First Community Consultation Meeting Summary of Lumpkin’s Slave Jail Site Concept Design Project

 

On March 7, 2017, almost 200 people filled the meeting room at the Perkins Living and Learning Center at Virginia Union University. The size and character of this crowd was evidence of the breadth of interest in this project from groups with a vested interest and those who were new to the process. Almost all the participants responded they were from Richmond with 54% reporting they had not participated in any previous community activities associated with the Lumpkin’s Slave Jail Site Project. This project is designed to be shaped by community input, with five meetings planned throughout Concept Design. Responsiveness to points made at community meetings is important to the success of the project. Major points raised at each meeting will be addressed before the next subsequent community meeting.

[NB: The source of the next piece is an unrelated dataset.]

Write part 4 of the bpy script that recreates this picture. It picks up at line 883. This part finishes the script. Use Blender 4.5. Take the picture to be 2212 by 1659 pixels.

Four key points heard from participants that responded/expressed their views:

  1. Change the name: The current name memorializes the cruel slave trader Robert Lumpkin and participants expressed offense to both the name Lumpkin and the word Jail used in the title of the project.
  2. Don’t just focus on Lumpkin’s Slave Jail Site: Focusing solely on Lumpkin’s Slave Jail Site is restrictive both physically and interpretively. Participants expressed that while the case study of Lumpkin’s Slave Jail story is important, it does not deliver the kind of messages of hope, resilience, resistance, courage, and success that will attract and inspire learners of all ages and provide a reason to return to the site again and again. Individuals stated that it is important to deliver the message of shame and horror and to accurately present the emotional and physical actuality of slavery, but it is equally important to honor, remember, and acknowledge those who suffered, survived, and overcame. That larger story of the slave trade in Richmond and all those who profited from it and how it continues to impact lives today requires a larger focus than just the Lumpkin’s Slave Jail Site.
  3. Need for a preservation and interpretation plan: Several participants expressed the desire for a cohesive plan for the interpretation and preservation of the history and sites related to the slave trade in Richmond beyond Lumpkin’s Slave Jail Site and Shockoe Bottom. Without this preservation plan, they fear that the story will remain buried, the sites unrecognized and the history untold and eventually forgotten. The community speakers want to see a comprehensive plan for the interpretation and preservation of the entire story of enslavement in Richmond and not just the history of Lumpkin’s Slave Jail Site.
  4. The right people and perspectives: What stories are told, how they are told, and who tells them was on the mind of many participants worried that the right people and perspectives be involved to tell the complete story. Concern was expressed that the team needs to be more diverse and should work with regional content resources and professionals involved in preserving and interpreting this story.